[BEGIN]
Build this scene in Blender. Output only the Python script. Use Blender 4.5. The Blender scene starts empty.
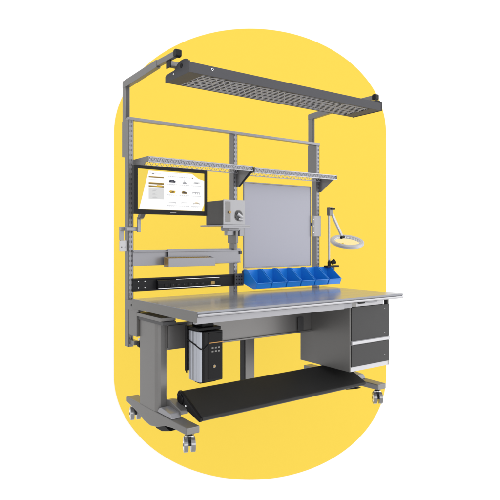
import bpy, bmesh, math, random
from mathutils import Vector, Matrix
random.seed(4)
S = bpy.context.scene
COL = S.collection
R = math.radians

# ------------------------------------------------------------------ materials
def mat(name, col, rough=.5, metal=0., spec=.5, var=.07, scale=7., bump=.03, bscale=220., stretch=(1,1,1),
        trans=0., emit=0., rvar=.08):
    m = bpy.data.materials.new(name); m.use_nodes = True
    nt = m.node_tree; b = nt.nodes['Principled BSDF']
    tc = nt.nodes.new('ShaderNodeTexCoord'); mp = nt.nodes.new('ShaderNodeMapping')
    mp.inputs['Scale'].default_value = stretch
    nt.links.new(tc.outputs['Object'], mp.inputs['Vector'])
    nz = nt.nodes.new('ShaderNodeTexNoise'); nz.inputs['Scale'].default_value = scale; nz.inputs['Detail'].default_value = 5
    nt.links.new(mp.outputs[0], nz.inputs['Vector'])
    mx = nt.nodes.new('ShaderNodeMix'); mx.data_type = 'RGBA'
    mx.inputs[6].default_value = tuple(c*(1-var) for c in col)+(1,)
    mx.inputs[7].default_value = tuple(min(1, c*(1+var)) for c in col)+(1,)
    nt.links.new(nz.outputs['Fac'], mx.inputs[0]); nt.links.new(mx.outputs[2], b.inputs['Base Color'])
    mr = nt.nodes.new('ShaderNodeMapRange')
    mr.inputs['To Min'].default_value = max(0, rough-rvar); mr.inputs['To Max'].default_value = min(1, rough+rvar)
    nt.links.new(nz.outputs['Fac'], mr.inputs['Value']); nt.links.new(mr.outputs[0], b.inputs['Roughness'])
    b.inputs['Metallic'].default_value = metal
    b.inputs['Specular IOR Level'].default_value = spec
    b.inputs['Transmission Weight'].default_value = trans
    if bump:
        n2 = nt.nodes.new('ShaderNodeTexNoise'); n2.inputs['Scale'].default_value = bscale
        nt.links.new(mp.outputs[0], n2.inputs['Vector'])
        bp = nt.nodes.new('ShaderNodeBump'); bp.inputs['Strength'].default_value = bump; bp.inputs['Distance'].default_value = .002
        nt.links.new(n2.outputs['Fac'], bp.inputs['Height']); nt.links.new(bp.outputs[0], b.inputs['Normal'])
    if emit:
        nt.links.new(mx.outputs[2], b.inputs['Emission Color']); b.inputs['Emission Strength'].default_value = emit
    return m

M = {}
M['paint']   = mat('grey_powder_coat', (.170,.166,.164), .34, .5, .5)
M['paint_lt']= mat('light_grey_powder_coat', (.26,.26,.278), .34, .45, .5)
M['paint_dk']= mat('charcoal_powder_coat', (.055,.055,.058), .42, .1, .4)
M['canopy']  = mat('dark_grey_canopy_paint', (.060,.060,.067), .5, 0, .15)
M['grate']   = mat('silver_louvre', (.46,.46,.49), .35, 0, .5)
M['inside']  = mat('canopy_interior', (.035,.035,.038), .6, 0, .2)
M['steel']   = mat('brushed_stainless_steel', (.235,.24,.265), .16, .0, .34, var=.08, scale=4, stretch=(.35,3,1), bump=.004, bscale=90)
M['edge']    = mat('polished_steel_edge', (.40,.40,.42), .3, .8, .5, bump=0)
M['rail']    = mat('satin_rail_paint', (.235,.235,.255), .34, .5, .5)
M['black']   = mat('black_anodised_rail', (.016,.016,.018), .4, 0, .15)
M['gloss']   = mat('gloss_black_plastic', (.006,.006,.007), .2, 0, .12, bump=0)
M['satinblk']= mat('satin_black_plastic', (.010,.010,.011), .38, 0, .13)
M['rubber']  = mat('black_rubber', (.012,.012,.012), .7, 0, .3, bump=.15)
M['mat_top'] = mat('ribbed_footrest_rubber', (.020,.020,.020), .5, 0, .2, bump=.08, bscale=120)
M['chrome']  = mat('chrome', (.75,.75,.77), .12, 1., .5, bump=0)
M['wheel']   = mat('pale_grey_caster_plastic', (.22,.22,.23), .16, .5, .6, bump=0)
M['wire']    = mat('zinc_wire', (.46,.46,.49), .28, .4, .5, bump=0)
M['board']   = mat('pale_lavender_grey_panel', (.27,.272,.318), .32, .25, .4, var=.05, scale=1.6)
M['blue']    = mat('blue_polypropylene', (.008,.18,.60), .35, 0, .5, var=.04)
M['yellow']  = mat('yellow_backdrop_paint', (.85,.612,.084), .9, 0, 0., var=.004, bump=0)
M['white']   = mat('white_backdrop_paint', (.93,.93,.93), .9, 0, 0., var=.003, bump=0)
M['drawer']  = mat('dark_drawer_front', (.024,.024,.025), .42, 0, .3)
M['cabinet'] = mat('cabinet_side_paint', (.150,.147,.143), .36, .4, .5)
M['pale']    = mat('pale_trim', (.42,.42,.44), .36, .3, .5)
M['silver']  = mat('silver_computer_side', (.40,.42,.47), .28, .5, .5, var=0, bump=0, rvar=0)
M['boxdark'] = mat('dark_instrument_case', (.052,.050,.048), .45, .2, .4)
M['boxface'] = mat('pale_grey_instrument_face', (.30,.30,.315), .36, .2, .5)
M['brass']   = mat('brass', (.30,.19,.06), .35, .6, .5)
M['cork']    = mat('tan_tray_liner', (.36,.24,.07), .8, 0, .2, var=.3, scale=60)
M['orange']  = mat('orange_stripe', (.42,.20,.04), .5)
M['lens']    = mat('clear_lens', (1,1,1), .02, 0, .5, trans=1, var=0, bump=0, rvar=0)
M['led']     = mat('white_led_cover', (.85,.85,.87), .3, 0, .5, bump=0)
# the monitor's own picture (a lit screen gives off light)
def scr(name, col, e=.92): return mat(name, col, .5, 0, 0, var=.01, bump=0, emit=e)
def dim(m):
    n = m.node_tree.nodes['Principled BSDF']
    for l in list(m.node_tree.links):
        if l.to_socket == n.inputs['Base Color']: m.node_tree.links.remove(l)
    n.inputs['Base Color'].default_value = (.01,.01,.01,1); return m
M['s_yellow']= dim(scr('screen_yellow', (.99,.73,.105)))
M['s_white'] = dim(scr('screen_white', (1,1,1), 1.0))
M['s_grey']  = dim(scr('screen_pale_grey', (.78,.78,.78)))
M['s_text']  = dim(scr('screen_text_grey', (.33,.33,.36)))
M['s_dark']  = dim(scr('screen_dark', (.06,.06,.08)))
M['s_brown'] = dim(scr('screen_brown', (.30,.20,.06)))
M['s_gold']  = dim(scr('screen_gold', (.80,.50,.04)))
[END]
▸ SET TASK: Omit the pictures, and quote the material above exactly as given.

▸ TASK SOLUTION:
Build this scene in Blender. Output only the Python script. Use Blender 4.5. The Blender scene starts empty.
import bpy, bmesh, math, random
from mathutils import Vector, Matrix
random.seed(4)
S = bpy.context.scene
COL = S.collection
R = math.radians

# ------------------------------------------------------------------ materials
def mat(name, col, rough=.5, metal=0., spec=.5, var=.07, scale=7., bump=.03, bscale=220., stretch=(1,1,1),
        trans=0., emit=0., rvar=.08):
    m = bpy.data.materials.new(name); m.use_nodes = True
    nt = m.node_tree; b = nt.nodes['Principled BSDF']
    tc = nt.nodes.new('ShaderNodeTexCoord'); mp = nt.nodes.new('ShaderNodeMapping')
    mp.inputs['Scale'].default_value = stretch
    nt.links.new(tc.outputs['Object'], mp.inputs['Vector'])
    nz = nt.nodes.new('ShaderNodeTexNoise'); nz.inputs['Scale'].default_value = scale; nz.inputs['Detail'].default_value = 5
    nt.links.new(mp.outputs[0], nz.inputs['Vector'])
    mx = nt.nodes.new('ShaderNodeMix'); mx.data_type = 'RGBA'
    mx.inputs[6].default_value = tuple(c*(1-var) for c in col)+(1,)
    mx.inputs[7].default_value = tuple(min(1, c*(1+var)) for c in col)+(1,)
    nt.links.new(nz.outputs['Fac'], mx.inputs[0]); nt.links.new(mx.outputs[2], b.inputs['Base Color'])
    mr = nt.nodes.new('ShaderNodeMapRange')
    mr.inputs['To Min'].default_value = max(0, rough-rvar); mr.inputs['To Max'].default_value = min(1, rough+rvar)
    nt.links.new(nz.outputs['Fac'], mr.inputs['Value']); nt.links.new(mr.outputs[0], b.inputs['Roughness'])
    b.inputs['Metallic'].default_value = metal
    b.inputs['Specular IOR Level'].default_value = spec
    b.inputs['Transmission Weight'].default_value = trans
    if bump:
        n2 = nt.nodes.new('ShaderNodeTexNoise'); n2.inputs['Scale'].default_value = bscale
        nt.links.new(mp.outputs[0], n2.inputs['Vector'])
        bp = nt.nodes.new('ShaderNodeBump'); bp.inputs['Strength'].default_value = bump; bp.inputs['Distance'].default_value = .002
        nt.links.new(n2.outputs['Fac'], bp.inputs['Height']); nt.links.new(bp.outputs[0], b.inputs['Normal'])
    if emit:
        nt.links.new(mx.outputs[2], b.inputs['Emission Color']); b.inputs['Emission Strength'].default_value = emit
    return m

M = {}
M['paint']   = mat('grey_powder_coat', (.170,.166,.164), .34, .5, .5)
M['paint_lt']= mat('light_grey_powder_coat', (.26,.26,.278), .34, .45, .5)
M['paint_dk']= mat('charcoal_powder_coat', (.055,.055,.058), .42, .1, .4)
M['canopy']  = mat('dark_grey_canopy_paint', (.060,.060,.067), .5, 0, .15)
M['grate']   = mat('silver_louvre', (.46,.46,.49), .35, 0, .5)
M['inside']  = mat('canopy_interior', (.035,.035,.038), .6, 0, .2)
M['steel']   = mat('brushed_stainless_steel', (.235,.24,.265), .16, .0, .34, var=.08, scale=4, stretch=(.35,3,1), bump=.004, bscale=90)
M['edge']    = mat('polished_steel_edge', (.40,.40,.42), .3, .8, .5, bump=0)
M['rail']    = mat('satin_rail_paint', (.235,.235,.255), .34, .5, .5)
M['black']   = mat('black_anodised_rail', (.016,.016,.018), .4, 0, .15)
M['gloss']   = mat('gloss_black_plastic', (.006,.006,.007), .2, 0, .12, bump=0)
M['satinblk']= mat('satin_black_plastic', (.010,.010,.011), .38, 0, .13)
M['rubber']  = mat('black_rubber', (.012,.012,.012), .7, 0, .3, bump=.15)
M['mat_top'] = mat('ribbed_footrest_rubber', (.020,.020,.020), .5, 0, .2, bump=.08, bscale=120)
M['chrome']  = mat('chrome', (.75,.75,.77), .12, 1., .5, bump=0)
M['wheel']   = mat('pale_grey_caster_plastic', (.22,.22,.23), .16, .5, .6, bump=0)
M['wire']    = mat('zinc_wire', (.46,.46,.49), .28, .4, .5, bump=0)
M['board']   = mat('pale_lavender_grey_panel', (.27,.272,.318), .32, .25, .4, var=.05, scale=1.6)
M['blue']    = mat('blue_polypropylene', (.008,.18,.60), .35, 0, .5, var=.04)
M['yellow']  = mat('yellow_backdrop_paint', (.85,.612,.084), .9, 0, 0., var=.004, bump=0)
M['white']   = mat('white_backdrop_paint', (.93,.93,.93), .9, 0, 0., var=.003, bump=0)
M['drawer']  = mat('dark_drawer_front', (.024,.024,.025), .42, 0, .3)
M['cabinet'] = mat('cabinet_side_paint', (.150,.147,.143), .36, .4, .5)
M['pale']    = mat('pale_trim', (.42,.42,.44), .36, .3, .5)
M['silver']  = mat('silver_computer_side', (.40,.42,.47), .28, .5, .5, var=0, bump=0, rvar=0)
M['boxdark'] = mat('dark_instrument_case', (.052,.050,.048), .45, .2, .4)
M['boxface'] = mat('pale_grey_instrument_face', (.30,.30,.315), .36, .2, .5)
M['brass']   = mat('brass', (.30,.19,.06), .35, .6, .5)
M['cork']    = mat('tan_tray_liner', (.36,.24,.07), .8, 0, .2, var=.3, scale=60)
M['orange']  = mat('orange_stripe', (.42,.20,.04), .5)
M['lens']    = mat('clear_lens', (1,1,1), .02, 0, .5, trans=1, var=0, bump=0, rvar=0)
M['led']     = mat('white_led_cover', (.85,.85,.87), .3, 0, .5, bump=0)
# the monitor's own picture (a lit screen gives off light)
def scr(name, col, e=.92): return mat(name, col, .5, 0, 0, var=.01, bump=0, emit=e)
def dim(m):
    n = m.node_tree.nodes['Principled BSDF']
    for l in list(m.node_tree.links):
        if l.to_socket == n.inputs['Base Color']: m.node_tree.links.remove(l)
    n.inputs['Base Color'].default_value = (.01,.01,.01,1); return m
M['s_yellow']= dim(scr('screen_yellow', (.99,.73,.105)))
M['s_white'] = dim(scr('screen_white', (1,1,1), 1.0))
M['s_grey']  = dim(scr('screen_pale_grey', (.78,.78,.78)))
M['s_text']  = dim(scr('screen_text_grey', (.33,.33,.36)))
M['s_dark']  = dim(scr('screen_dark', (.06,.06,.08)))
M['s_brown'] = dim(scr('screen_brown', (.30,.20,.06)))
M['s_gold']  = dim(scr('screen_gold', (.80,.50,.04)))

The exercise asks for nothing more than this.